In Green Straightjacket , Dhaka’s energy supply comprises a highly diversified network of domestically produced renewables, with minimal reliance on foreign states. Crucially, the supply and provision of energy is wholly controlled by the state. The city resembles a command economy, coordinating statutory boards and energy suppliers to ensure a largely equitable and steady delivery of power to consumers. With an abundant and stable energy supply, production is streamlined, and more resources channelled into exploring emerging markets in technology. Nevertheless, such reliance on state direction is not without flaws. As Dhaka enters a new surveillance state, individual agency is largely forfeited, with complex artificial intelligences deployed by the government to ensure compliance. The way people work, live and play is confined within state planning and permission, in order to secure a sustainable future.

In Silicon Delta, Dhaka is a hub of foreign investment and opportunity, becoming a primary technological center in Asia. The city is heavily reliant on its allies for renewable, clean energy supply. In the spirit of a free market economy, the government imposes minimal to no capital controls. Yet, such decentralisation of the energy supply chain spurs strong competition between domestic and foreign corporations involved, contributing towards uncertainties in pricing and accessibility. Moreover, dependency on foreign energy imports leaves the city vulnerable to energy shocks, price inflation and political turbulence in its supplier nations. Nevertheless, uncertainty need not be detrimental. With reduced state surveillance and an abundant energy supply, entrepreneurial ways of harnessing technology emerge for instance, to streamline public services and make utilities more accessible. The city thus becomes a canvas for individual expression, sometimes for the betterment of society and at other times profligacy of public resources.

Imagining Possible Futures of Kuwait by KTIDE from Gulf University for Science and Technology, Kuwait

KTIDE from Gulf University for Science and Technology, Kuwait

In the first scenario “Innovative Oasis”, Kuwait undergoes a comprehensive transformation. Starting in 2025, the country revolutionises its education system, integrating AI and advanced technologies. Sustainability becomes a central focus, with environmental education integrated across subjects. Kuwait transitions to clean energy through Small Modular Reactors and builds advanced, intelligent infrastructure. AI and robotics pervade society, revolutionising industries and attracting global talent. The nation becomes a leader in education, sustainability, and technology. Kuwait's visionary approach positions it as an inspiration for a brighter, sustainable future.

In the second scenario “Kuwait Horizon”, Kuwait is actively investing in renewable energy sources while also developing its tourism sector to diversify its economy. The country aims to attract tourists by offering modern malls, cultural sites, picturesque beaches, and a blend of tradition and modernity. The country focuses on tourism development, simplifying visa acquisition, and implementing business ownership reforms to attract foreign investment, as well as offering vast options for entertainment. Kuwait prioritises job opportunities for its citizens and aims to enhance access to education, healthcare, and housing. Kuwait envisions a future with advanced technology, sustainability, tourism, and cultural preservation.

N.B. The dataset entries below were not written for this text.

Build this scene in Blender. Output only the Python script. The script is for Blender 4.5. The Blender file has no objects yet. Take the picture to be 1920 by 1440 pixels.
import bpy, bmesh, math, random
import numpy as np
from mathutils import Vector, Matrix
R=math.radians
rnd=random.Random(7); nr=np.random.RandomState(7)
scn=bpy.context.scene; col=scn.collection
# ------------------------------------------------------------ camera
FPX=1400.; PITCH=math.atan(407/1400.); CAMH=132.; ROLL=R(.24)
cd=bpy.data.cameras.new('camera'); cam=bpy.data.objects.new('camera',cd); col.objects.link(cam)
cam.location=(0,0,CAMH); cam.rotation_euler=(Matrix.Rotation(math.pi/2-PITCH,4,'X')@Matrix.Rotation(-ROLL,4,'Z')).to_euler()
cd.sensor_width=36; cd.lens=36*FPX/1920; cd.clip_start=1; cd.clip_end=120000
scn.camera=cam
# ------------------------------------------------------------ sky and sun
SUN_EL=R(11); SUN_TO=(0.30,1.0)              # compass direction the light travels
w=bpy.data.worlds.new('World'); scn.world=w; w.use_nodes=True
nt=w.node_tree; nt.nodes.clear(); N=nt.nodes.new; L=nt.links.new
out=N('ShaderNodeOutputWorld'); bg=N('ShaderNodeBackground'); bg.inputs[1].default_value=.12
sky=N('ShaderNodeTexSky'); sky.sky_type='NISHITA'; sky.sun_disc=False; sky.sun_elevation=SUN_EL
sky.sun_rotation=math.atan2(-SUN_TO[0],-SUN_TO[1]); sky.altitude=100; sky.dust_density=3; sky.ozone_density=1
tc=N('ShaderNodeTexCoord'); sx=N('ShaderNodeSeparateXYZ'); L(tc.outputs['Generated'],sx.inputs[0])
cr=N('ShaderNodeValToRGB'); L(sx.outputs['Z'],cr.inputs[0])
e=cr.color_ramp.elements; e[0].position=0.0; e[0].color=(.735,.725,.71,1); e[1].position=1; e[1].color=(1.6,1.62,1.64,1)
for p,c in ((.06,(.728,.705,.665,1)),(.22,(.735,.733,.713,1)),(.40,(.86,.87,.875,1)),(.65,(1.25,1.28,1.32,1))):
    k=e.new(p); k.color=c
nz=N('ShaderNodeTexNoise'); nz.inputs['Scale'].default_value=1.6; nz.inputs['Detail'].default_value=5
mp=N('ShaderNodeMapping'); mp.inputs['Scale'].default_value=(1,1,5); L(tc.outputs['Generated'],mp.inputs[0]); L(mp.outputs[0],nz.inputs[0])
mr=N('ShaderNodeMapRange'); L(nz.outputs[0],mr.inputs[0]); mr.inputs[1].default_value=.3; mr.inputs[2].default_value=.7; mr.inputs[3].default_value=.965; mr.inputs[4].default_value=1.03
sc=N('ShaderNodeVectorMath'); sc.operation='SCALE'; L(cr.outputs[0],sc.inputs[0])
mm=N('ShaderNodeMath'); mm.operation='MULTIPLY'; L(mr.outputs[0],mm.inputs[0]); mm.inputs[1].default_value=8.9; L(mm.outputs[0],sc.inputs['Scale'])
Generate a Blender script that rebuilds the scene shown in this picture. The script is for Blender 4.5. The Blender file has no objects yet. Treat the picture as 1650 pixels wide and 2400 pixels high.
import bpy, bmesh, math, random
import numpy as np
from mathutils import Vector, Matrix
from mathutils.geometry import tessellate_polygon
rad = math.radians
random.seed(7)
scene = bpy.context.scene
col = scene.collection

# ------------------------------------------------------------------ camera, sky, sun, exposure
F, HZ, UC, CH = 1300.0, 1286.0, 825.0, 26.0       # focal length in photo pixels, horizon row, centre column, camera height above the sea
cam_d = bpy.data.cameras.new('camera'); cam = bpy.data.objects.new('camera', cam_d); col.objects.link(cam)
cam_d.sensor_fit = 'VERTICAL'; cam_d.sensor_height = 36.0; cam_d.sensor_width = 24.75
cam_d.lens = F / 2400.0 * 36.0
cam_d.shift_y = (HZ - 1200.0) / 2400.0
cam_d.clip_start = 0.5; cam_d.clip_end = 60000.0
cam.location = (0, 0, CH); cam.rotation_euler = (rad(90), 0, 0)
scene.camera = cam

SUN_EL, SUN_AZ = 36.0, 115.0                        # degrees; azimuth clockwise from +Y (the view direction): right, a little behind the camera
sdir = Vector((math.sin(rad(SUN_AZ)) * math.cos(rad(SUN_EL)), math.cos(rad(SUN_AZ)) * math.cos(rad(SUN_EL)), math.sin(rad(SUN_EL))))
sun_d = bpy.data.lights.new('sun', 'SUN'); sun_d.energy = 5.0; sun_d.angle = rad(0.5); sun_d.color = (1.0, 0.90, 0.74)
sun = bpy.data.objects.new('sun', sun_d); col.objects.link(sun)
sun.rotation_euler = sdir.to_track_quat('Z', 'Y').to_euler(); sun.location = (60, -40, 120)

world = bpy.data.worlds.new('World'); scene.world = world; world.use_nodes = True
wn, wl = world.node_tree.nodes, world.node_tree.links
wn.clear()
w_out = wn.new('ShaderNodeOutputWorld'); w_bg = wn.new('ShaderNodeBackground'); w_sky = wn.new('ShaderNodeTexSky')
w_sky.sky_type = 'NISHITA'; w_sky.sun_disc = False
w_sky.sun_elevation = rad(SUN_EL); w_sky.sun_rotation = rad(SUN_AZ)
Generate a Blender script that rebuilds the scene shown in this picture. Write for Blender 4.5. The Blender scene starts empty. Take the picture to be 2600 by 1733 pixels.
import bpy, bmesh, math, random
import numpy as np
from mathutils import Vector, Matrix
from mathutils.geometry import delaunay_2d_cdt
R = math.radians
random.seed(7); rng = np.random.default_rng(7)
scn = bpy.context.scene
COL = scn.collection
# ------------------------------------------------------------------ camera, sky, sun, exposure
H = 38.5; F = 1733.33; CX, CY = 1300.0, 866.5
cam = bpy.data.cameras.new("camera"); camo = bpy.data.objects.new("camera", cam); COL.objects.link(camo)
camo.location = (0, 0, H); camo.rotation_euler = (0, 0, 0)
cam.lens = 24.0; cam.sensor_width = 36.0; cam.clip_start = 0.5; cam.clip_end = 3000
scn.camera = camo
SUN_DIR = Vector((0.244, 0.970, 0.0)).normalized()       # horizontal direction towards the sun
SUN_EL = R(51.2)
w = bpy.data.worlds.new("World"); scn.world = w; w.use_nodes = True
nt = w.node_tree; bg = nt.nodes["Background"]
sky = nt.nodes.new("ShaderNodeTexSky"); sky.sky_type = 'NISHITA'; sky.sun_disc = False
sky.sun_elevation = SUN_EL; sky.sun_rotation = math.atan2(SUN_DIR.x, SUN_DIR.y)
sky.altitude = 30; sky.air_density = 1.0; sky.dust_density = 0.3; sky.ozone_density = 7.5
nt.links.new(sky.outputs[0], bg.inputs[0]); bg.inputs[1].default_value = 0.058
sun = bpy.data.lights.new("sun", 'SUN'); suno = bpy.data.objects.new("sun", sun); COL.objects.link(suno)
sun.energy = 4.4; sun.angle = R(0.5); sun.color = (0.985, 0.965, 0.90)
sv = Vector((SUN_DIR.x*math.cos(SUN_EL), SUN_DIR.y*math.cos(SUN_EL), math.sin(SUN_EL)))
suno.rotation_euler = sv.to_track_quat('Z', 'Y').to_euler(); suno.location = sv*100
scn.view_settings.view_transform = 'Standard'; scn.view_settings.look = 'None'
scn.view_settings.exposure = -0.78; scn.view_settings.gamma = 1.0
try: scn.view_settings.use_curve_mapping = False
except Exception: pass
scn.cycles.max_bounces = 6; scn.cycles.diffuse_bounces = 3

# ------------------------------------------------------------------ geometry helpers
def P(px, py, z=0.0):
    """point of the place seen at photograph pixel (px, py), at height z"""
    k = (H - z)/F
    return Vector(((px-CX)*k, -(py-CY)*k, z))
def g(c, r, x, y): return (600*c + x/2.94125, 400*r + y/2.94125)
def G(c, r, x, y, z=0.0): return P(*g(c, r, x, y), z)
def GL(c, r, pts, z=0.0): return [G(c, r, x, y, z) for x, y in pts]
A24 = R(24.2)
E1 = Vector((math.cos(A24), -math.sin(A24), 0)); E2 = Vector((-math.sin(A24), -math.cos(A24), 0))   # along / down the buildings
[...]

Low-energy Tech-Topia vs Monopolised Charger by Earthwish from University of Science and Technology at Zewail City, Egypt

Earthwish from University of Science and Technology at Zewail City, Egypt

The Egypt team focused on Port Said where the Suez Canal is located which is one of the most important canals in the whole world. In Low-energy Tech-Topia, we envision a future where numerous technological advancements have been achieved, and these advancements are distributed across the entire world. As a result, nearly all citizens have the opportunity to benefit from these advancements. Moreover, global trade thrives in a harmonious and conflict-free manner. We delve into this scenario to examine its impact on various aspects, including data accessibility, employment rates, investment flow, and more.

In stark contrast to the previous scenario, the Monopolised Charger scenario portrays a future where technological advancements are monopolised by large corporations and the government. Only wealthy individuals have access to these advancements, leaving the majority of the population at a disadvantage. Furthermore, global trade is characterised by instability and conflicts, particularly in the waterways. In exploring this scenario, we aim to understand its implications on several aspects of the future, including the monopolisation of data, governmental subsidy practices, shifts in employment patterns, the impact on mass production, and more.